Marcia Martinek in the Leadville Herald-Democrat, April 10.

“I realize that Aurora, Brighton, Westminster, Golden, Broomfield, Littleton, etc. are all considered ‘Denver’ by some. However, I do not want my relatives in the Westcliffe area to think I am working for an organization that is planning to take more water out of the valley.”

Dave Little of Denver Water in the Wet Mountain Tribune, April 17.

As for the water in Gunnison County’s Antelope Hills subdivision with its high radium levels, “I won’t drink it. My family won’t drink it. I won’t even give it to my cats.”

Dale Briels, in the Gunnison Country Times, May 1

“The issue of Baca annexation by the town of Crestone remains dead in the water until old timers die — such is my projection. For those who don’t know, there’s long-standing historical resentment against the Baca from the ‘Townies’ side.”

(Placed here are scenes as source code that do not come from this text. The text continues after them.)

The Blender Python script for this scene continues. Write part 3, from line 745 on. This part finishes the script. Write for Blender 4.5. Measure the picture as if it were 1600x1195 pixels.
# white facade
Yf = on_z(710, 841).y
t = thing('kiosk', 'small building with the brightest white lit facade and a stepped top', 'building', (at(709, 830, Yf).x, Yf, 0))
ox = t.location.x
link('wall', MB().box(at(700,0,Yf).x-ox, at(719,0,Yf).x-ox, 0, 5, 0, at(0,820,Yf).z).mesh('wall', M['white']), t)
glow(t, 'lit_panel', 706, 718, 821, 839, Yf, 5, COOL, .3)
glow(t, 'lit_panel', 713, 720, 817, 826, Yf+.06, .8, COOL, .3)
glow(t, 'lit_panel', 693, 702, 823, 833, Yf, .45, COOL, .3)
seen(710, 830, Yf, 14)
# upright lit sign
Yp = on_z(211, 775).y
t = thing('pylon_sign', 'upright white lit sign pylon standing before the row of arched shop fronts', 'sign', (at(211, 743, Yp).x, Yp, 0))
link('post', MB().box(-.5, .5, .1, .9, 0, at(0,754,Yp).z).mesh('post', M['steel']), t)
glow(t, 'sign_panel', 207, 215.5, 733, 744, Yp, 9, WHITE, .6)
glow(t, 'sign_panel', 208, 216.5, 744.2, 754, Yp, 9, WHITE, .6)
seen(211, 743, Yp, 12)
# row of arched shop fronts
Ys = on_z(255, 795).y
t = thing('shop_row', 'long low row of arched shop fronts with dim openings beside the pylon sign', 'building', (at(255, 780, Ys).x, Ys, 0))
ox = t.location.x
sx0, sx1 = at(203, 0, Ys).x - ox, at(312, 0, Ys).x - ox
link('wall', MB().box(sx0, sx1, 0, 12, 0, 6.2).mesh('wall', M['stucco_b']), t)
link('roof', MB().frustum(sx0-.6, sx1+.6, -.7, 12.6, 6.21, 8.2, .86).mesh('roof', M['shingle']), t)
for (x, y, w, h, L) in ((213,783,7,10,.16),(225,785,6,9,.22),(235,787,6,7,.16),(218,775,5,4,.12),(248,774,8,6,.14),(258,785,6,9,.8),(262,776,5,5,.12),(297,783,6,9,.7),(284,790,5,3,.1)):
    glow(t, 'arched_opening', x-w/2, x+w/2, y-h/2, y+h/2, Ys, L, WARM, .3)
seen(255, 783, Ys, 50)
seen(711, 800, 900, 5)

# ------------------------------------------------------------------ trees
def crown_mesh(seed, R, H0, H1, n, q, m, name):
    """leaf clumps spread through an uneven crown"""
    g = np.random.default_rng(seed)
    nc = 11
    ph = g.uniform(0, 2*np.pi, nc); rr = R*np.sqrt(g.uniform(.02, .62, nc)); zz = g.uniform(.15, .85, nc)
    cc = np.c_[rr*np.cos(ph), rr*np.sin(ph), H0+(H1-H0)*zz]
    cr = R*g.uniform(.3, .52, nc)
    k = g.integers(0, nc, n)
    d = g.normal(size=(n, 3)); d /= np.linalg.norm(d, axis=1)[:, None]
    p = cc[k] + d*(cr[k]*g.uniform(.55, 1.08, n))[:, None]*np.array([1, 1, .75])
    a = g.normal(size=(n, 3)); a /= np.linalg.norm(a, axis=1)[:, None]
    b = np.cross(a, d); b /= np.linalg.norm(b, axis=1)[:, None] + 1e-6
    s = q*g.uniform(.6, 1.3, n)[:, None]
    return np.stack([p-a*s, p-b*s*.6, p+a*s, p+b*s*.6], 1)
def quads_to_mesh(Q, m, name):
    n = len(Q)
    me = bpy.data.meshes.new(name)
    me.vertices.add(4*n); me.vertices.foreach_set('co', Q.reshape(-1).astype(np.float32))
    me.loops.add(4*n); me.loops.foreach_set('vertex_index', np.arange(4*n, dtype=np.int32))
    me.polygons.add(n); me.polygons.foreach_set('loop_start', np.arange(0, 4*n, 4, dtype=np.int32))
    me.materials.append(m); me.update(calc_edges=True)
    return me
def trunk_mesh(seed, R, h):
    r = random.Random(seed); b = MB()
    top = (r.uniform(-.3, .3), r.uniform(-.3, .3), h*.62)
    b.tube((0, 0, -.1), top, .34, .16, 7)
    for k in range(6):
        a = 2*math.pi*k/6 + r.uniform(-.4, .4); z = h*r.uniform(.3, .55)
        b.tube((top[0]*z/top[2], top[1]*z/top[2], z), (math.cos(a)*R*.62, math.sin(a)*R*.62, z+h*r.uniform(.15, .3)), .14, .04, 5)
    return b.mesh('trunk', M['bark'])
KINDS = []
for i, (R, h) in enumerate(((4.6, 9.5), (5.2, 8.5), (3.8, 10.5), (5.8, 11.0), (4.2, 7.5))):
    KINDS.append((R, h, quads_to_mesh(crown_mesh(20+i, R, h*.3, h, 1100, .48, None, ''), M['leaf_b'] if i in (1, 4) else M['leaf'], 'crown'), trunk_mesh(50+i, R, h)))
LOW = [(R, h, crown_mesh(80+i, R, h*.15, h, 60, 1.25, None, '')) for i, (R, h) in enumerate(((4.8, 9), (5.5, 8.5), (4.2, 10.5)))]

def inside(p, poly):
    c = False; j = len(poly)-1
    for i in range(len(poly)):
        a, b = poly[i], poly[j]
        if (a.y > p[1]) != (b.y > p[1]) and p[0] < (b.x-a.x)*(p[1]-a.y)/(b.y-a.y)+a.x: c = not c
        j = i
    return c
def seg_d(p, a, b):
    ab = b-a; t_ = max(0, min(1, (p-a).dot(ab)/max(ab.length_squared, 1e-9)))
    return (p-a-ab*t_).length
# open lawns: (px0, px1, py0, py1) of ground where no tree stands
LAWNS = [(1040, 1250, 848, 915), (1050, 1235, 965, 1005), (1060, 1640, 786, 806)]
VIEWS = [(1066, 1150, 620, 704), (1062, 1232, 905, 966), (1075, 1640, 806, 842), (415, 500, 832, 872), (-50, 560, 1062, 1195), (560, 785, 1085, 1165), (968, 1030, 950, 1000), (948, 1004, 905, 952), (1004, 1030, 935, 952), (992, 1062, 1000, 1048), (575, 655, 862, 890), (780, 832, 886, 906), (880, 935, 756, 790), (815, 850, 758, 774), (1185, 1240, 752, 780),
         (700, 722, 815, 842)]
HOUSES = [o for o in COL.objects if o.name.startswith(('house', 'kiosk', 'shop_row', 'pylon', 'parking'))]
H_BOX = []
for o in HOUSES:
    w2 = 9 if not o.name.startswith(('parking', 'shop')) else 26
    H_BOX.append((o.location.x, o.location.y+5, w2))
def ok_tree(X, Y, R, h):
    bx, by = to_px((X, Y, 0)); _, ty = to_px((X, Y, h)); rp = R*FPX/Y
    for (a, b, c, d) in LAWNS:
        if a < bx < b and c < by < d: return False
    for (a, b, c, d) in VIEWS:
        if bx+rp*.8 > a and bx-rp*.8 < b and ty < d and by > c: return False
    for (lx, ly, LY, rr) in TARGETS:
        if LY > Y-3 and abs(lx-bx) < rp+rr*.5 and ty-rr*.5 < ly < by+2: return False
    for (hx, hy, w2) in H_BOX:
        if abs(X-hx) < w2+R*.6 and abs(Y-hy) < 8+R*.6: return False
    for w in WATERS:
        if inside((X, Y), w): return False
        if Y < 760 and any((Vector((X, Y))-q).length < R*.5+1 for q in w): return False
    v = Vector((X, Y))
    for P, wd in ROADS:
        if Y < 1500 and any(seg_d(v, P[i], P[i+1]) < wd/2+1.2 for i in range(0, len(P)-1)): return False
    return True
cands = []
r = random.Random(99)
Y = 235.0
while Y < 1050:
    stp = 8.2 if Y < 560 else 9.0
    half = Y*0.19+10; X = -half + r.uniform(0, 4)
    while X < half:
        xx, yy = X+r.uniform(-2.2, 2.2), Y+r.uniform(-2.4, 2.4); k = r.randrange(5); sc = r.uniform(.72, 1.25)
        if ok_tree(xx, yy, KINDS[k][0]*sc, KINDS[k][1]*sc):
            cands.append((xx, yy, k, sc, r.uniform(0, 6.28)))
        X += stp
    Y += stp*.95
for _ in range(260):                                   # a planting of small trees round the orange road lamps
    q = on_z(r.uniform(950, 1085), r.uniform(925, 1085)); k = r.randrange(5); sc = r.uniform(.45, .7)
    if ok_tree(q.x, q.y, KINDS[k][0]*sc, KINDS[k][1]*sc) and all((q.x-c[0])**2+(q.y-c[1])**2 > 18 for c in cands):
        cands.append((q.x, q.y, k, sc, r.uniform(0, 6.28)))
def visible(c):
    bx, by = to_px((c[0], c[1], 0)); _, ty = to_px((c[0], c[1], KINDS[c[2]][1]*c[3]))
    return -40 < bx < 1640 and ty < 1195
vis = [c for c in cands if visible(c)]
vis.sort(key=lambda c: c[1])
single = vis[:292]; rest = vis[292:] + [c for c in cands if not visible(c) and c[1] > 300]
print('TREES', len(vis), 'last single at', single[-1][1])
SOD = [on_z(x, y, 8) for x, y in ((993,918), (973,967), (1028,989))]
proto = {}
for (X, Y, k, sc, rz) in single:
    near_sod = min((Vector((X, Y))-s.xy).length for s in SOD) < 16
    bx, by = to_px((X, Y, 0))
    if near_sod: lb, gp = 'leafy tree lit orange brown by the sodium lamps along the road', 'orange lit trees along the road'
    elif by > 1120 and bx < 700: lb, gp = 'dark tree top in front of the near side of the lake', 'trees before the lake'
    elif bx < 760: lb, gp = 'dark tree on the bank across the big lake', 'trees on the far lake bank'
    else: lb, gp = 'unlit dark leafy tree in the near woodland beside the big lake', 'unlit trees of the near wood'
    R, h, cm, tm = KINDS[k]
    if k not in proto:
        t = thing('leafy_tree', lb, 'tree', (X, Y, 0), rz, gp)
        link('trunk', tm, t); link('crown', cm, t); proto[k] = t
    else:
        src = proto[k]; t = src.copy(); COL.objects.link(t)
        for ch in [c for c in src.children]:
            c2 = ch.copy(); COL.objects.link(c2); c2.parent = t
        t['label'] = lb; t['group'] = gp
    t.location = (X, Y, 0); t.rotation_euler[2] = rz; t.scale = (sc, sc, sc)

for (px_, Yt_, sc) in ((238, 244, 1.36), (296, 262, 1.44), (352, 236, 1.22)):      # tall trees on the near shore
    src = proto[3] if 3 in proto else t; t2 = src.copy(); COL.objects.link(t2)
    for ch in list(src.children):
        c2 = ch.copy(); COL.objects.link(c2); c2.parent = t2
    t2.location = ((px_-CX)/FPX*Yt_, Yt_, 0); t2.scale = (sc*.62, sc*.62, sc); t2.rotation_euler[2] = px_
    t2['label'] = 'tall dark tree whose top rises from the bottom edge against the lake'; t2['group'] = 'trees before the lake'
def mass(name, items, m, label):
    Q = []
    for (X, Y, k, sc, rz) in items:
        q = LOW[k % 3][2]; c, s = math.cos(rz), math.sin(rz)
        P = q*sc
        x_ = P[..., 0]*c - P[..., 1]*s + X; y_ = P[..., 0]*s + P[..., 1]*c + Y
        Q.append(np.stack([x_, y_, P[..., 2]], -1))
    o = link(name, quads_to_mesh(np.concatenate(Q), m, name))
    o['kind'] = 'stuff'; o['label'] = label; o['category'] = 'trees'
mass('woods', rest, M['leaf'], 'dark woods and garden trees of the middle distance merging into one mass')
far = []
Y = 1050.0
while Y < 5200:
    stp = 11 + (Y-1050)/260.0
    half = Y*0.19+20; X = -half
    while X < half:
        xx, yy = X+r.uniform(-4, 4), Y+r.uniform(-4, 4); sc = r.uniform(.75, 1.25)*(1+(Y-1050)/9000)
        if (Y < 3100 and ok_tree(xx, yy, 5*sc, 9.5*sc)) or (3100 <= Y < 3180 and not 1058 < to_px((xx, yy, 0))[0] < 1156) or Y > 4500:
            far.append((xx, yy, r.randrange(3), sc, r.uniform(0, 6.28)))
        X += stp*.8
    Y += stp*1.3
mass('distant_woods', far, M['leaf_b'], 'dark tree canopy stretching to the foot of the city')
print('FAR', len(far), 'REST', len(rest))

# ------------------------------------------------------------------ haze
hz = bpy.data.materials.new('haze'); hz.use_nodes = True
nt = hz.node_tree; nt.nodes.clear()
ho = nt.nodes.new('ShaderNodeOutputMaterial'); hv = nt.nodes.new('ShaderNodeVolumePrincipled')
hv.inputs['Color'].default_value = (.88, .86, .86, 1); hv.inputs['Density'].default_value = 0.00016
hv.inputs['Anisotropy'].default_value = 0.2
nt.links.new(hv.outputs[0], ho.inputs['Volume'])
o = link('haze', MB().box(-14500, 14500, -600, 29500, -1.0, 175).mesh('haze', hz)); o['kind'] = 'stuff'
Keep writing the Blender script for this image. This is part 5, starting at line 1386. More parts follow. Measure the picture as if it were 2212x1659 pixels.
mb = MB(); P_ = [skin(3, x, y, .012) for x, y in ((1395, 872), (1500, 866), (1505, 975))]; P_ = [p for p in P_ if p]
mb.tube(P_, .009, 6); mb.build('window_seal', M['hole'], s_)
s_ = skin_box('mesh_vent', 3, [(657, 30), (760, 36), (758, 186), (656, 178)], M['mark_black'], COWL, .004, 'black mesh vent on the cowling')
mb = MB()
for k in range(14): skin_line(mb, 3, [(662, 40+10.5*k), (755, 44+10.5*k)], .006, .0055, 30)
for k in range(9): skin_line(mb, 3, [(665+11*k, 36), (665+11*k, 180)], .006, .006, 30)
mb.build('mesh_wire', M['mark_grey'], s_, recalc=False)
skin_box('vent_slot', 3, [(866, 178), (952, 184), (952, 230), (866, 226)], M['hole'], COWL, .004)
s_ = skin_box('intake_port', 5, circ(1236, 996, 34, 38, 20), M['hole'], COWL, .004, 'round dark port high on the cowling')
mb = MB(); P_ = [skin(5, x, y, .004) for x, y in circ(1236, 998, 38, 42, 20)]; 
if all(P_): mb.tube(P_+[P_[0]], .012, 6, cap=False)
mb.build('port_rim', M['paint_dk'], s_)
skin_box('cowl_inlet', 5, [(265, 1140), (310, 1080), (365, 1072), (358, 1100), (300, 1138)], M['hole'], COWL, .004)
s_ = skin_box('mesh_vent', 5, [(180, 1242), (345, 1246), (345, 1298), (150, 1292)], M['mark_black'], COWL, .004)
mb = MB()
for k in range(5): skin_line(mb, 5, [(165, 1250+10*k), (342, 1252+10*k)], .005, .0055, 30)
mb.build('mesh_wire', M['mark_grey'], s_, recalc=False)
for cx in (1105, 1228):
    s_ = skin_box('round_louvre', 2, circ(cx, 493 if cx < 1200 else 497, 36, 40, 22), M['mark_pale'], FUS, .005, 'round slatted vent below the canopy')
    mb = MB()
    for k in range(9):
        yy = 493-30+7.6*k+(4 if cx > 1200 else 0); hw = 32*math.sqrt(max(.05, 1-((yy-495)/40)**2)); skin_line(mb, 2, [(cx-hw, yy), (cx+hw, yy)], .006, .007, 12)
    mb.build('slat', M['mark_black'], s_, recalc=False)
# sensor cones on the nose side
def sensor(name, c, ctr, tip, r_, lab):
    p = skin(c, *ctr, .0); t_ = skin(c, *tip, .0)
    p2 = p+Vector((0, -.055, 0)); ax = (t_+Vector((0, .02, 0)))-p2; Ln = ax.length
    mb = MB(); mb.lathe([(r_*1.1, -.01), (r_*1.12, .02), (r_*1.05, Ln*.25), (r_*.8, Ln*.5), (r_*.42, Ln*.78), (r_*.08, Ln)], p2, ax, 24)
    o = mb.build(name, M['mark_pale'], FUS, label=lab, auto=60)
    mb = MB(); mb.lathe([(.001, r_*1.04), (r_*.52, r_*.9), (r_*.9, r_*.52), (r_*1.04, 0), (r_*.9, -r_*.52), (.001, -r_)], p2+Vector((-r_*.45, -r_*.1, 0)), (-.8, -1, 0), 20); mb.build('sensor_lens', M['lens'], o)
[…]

Doug Larsen in the Crestone Eagle, May 2008

“Some say that Gunnison could be as great as Moab and touted the concept [a bicycle trail from Crested Butte to Gunnison] as an economic boon. I have to wonder, have you ever been to Moab? It is a zoo with bicycles, motorcycle, and four-wheeler everywhere.”

Polly Oberosler of Gunnison. letter in the Gunnison Country Times, May 8.

“Amid a host of deficiencies including missing street signs, hidden stop signs, diagonal parking on East Main Street, potholes and lax traffic enforcement, looms ominously the constant danger of the inability to safely walk across Highway 24 for the entire length of town [Buena Vista] except at the stoplight.”

Mike Bullock in the Chaffee County Times, May 8.

“There’s a great deal to be optimistic about in 2008.”

Dick Wadhams, Colorado Republican state chairman, in the Wet Mountain Tribune, May 1.

“Yet, these undoubtedly ‘dumb developments’ — by today’s standards — literally make up the fabric of our community…. The very thing that makes a modern resort community like Crested Butte possible — a ski area — would never, ever be approved from scratch today. Can you imagine the protests? The lawsuits?”

Chris Dickey in the Gunnison Country Times, April 10.